KOLKATA - The amount of money Bangladeshi households pay in bribes has more than doubled compared to two years ago, according to a recent report cited by Deutsche Welle. Of the 7,906 households questioned in a National Household Survey, 63.7 percent said they had needed to pay bribes for government services. Although the estimated amount of petty bribery paid in the service sector more than doubled in the past two years, the total number of bribery cases in the country dropped, the survey found.

TALINN - The Council of Europe’s Group of States against Corruption (GRECO) has released an evaluation report calling on Estonia to sharpen its corruption prevention policy with regard to Members of Parliament (MPs), judges and prosecutors, the New Europe news website reports.
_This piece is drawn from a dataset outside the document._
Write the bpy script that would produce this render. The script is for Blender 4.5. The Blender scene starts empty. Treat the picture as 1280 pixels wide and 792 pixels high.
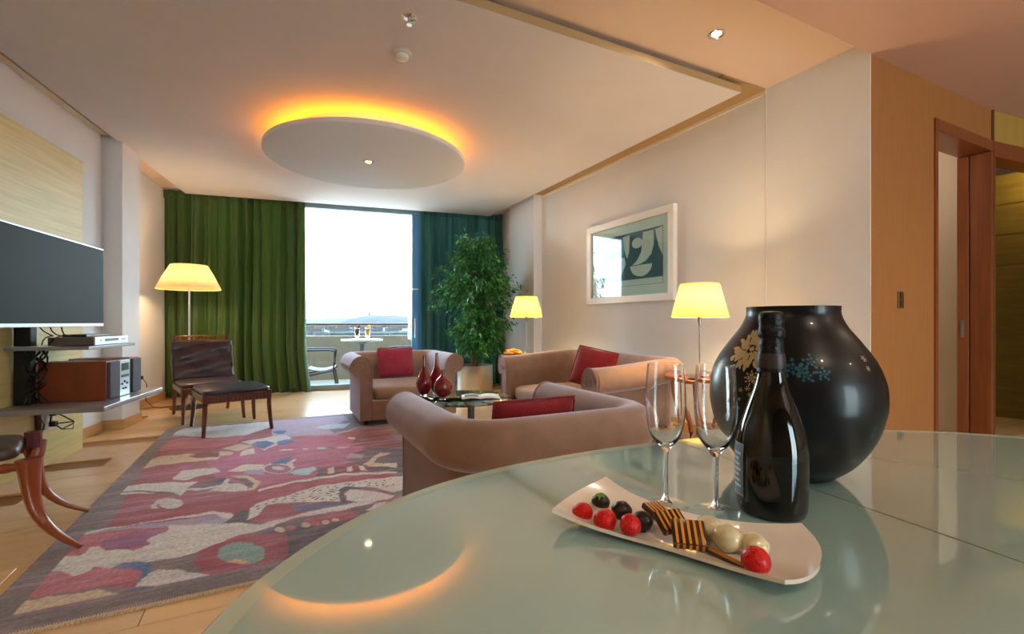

NEW YORK - In separate reports, the Organisation for Economic Cooperation and Development said Austria’s enforcement of its anti-bribery laws is “far too weak”, while it criticised the Netherlands for “failing to vigorously pursue foreign bribery allegations” and said Spain’s enforcement of its foreign bribery laws has been “extremely low”, the Wall Street Journal reports.

JAKARTA - In a bid to combat the use of sex as a form of bribery, Indonesia’s Corruption Eradication Commission (KPK) plans to formulate a rule to regulate the practice, the Jakarta Post reports. Many institutions are in doubt as to whether sexual favours constitute bribery because the 2001 law on corruption eradication only mentions bribery of monetary value, KPK deputy chairman Adnan Pandu Praja told the newspaper.

TAIPEI - Foxconn Technology Group has said Chinese authorities are investigating allegations that at least one executive accepted bribes from suppliers, Bloomberg reports. The statement came after Taipei-based weekly Next Magazine reported that a Foxconn executive was arrested in Shenzhen in September as part of a bribery probe. The group confirmed that authorities are investigating the allegations, and said employees and suppliers are awaiting the results.